If David did not violate the Law when he ate the bread of the presence, certainly, then neither Jesus nor his disciples are violating the Law as God gave it. Rather, the Son of Man who is David’s Son and David’s Lord is the one who decides what the Sabbath day is and what it means: it is for man; a day of rest for God’s people. Don’t tell me what the Sabbath is; I’m the one who wrote it! It’s me, God in the flesh. I am here and so is my kingdom. The Son of Man is Lord even of the Sabbath. And Jesus gives the Sabbath for resting in and receiving his good gifts.

 

Round two…Jesus is in the synagogue. On the Sabbath. There’s a man with a withered hand. And the Pharisees? They don’t care for the man. No compassion. They’re perched like a kettle of holier than thou hawks watching Jesus. Waiting to see what he’ll do. Their accusations knocked like arrows.

 

Jesus knows their game, so he plays one of his own. He invites the man with the withered hand. Publicly. Loudly, I imagine. Come here! 

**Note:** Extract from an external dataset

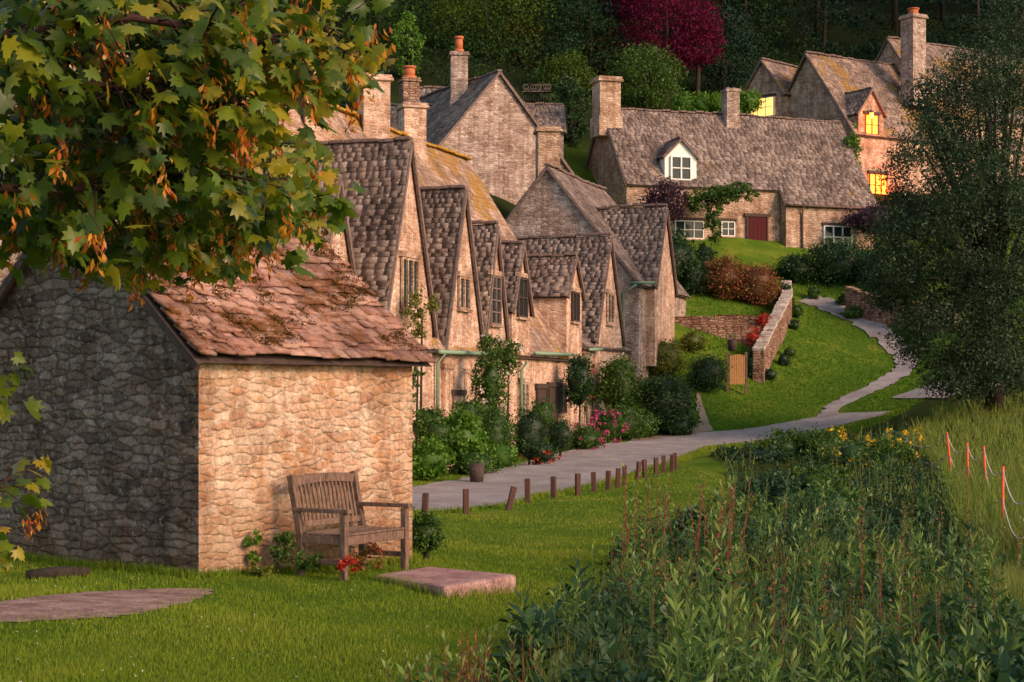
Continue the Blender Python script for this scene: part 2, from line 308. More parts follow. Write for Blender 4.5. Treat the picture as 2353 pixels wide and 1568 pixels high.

What do you guys think? Is it lawful to do good or harm, save or kill on the Sabbath (to love the neighbor by healing on the Sabbath) or not? 

 

Silence. They couldn’t answer. Wouldn’t answer. That would mean Jesus was right about the Sabbath and all their self-righteousness was wrong. Notice Jesus’ response. Anger and grief. Why? Their hard-heartedness. Their lack of compassion. They’d exchanged God’s gift of righteousness for self-righteousness. in trying to keep God’s Law they fell into legalism. In trying to measure their own righteousness they neglected God’s mercy. They turned the Sabbath day blessing into a burden. A time of resting in God’s word to a time of recounting their own righteousness. A gift into a grind.

 

Jesus healed the man. The Lord of the Sabbath rest brought a Sabbath restoration. A down payment of what he had come to do in his own great Sabbath rest in the tomb after his death and before his resurrection on the third day. 

 

The Pharisees went out and immediately held counsel with the Herodians against him, how to destroy him. This whole scene is drenched in irony. The Pharisees – champions of the Law – actually miss the whole point of God’s Law. The Sabbath day blessing became a burden. They’re concerned about Jesus healing and preserving life on the Sabbath while they begin to plot to kill Jesus on that very Sabbath.  

 

This Sabbath day showdown leads us to Calvary. To the cross and grave and risen Jesus. On the 6th day of the week. A Friday. Good Friday. God finished His labors for man. On Good Friday, God, who this time took on our image, took on our humanity, completed His great work of Salvation. And by His blood, He paid the price for our sin. And bore in his body on the cross all our pride, self-righteousness, and sin. All the guilt and shame heaped on others and on ourselves. All heaped on him who knew no sin and yet was made sin for you. 

 

And then on the 7th day, the Sabbath day, the Son of God rested. They laid Him in the tomb just before evening fell. Jesus did no work on that day. Because the work of love was already done. He had loved His Father with heart, soul, and mind. He had loved His neighbor as Himself. Jesus had sacrificed everything for you. That day right there. That day between Good Friday and Easter. That’s why God gave the Sabbath. That’s why God gave us rest. Because now, we rest from our sin. Now, we rest from our death. Now we rest from our war against God. It is finished. 

 

And for you, people loved by God, there is an eternal Sabbath rest that awaits. A day when burdens will be gone, and only blessing. A day of eternal gift. A day of rest and restoration in the resurrection of the body and  the new creation.

 

Until that Day, Jesus, the Lord of the Sabbath, gives us days and times and spaces and moments of rest here in this life: 

 

As you read God’s word daily He gives you Sabbath rest in his promises

As you confess your sins and receive absolution, he gives you Sabbath rest for in forgiveness.

As you live each day in your Baptism, he gives you Sabbath rest 

As you kneel at his table, he gives you Sabbath rest in his body and blood.

Here in his house, in his word, in water, bread and wine, he gives you Sabbath rest in his gifts.

 

Today, and every day, Jesus is your Sabbath rest.

 

In the Name of the Father and of the + Son and of the Holy Spirit. Amen.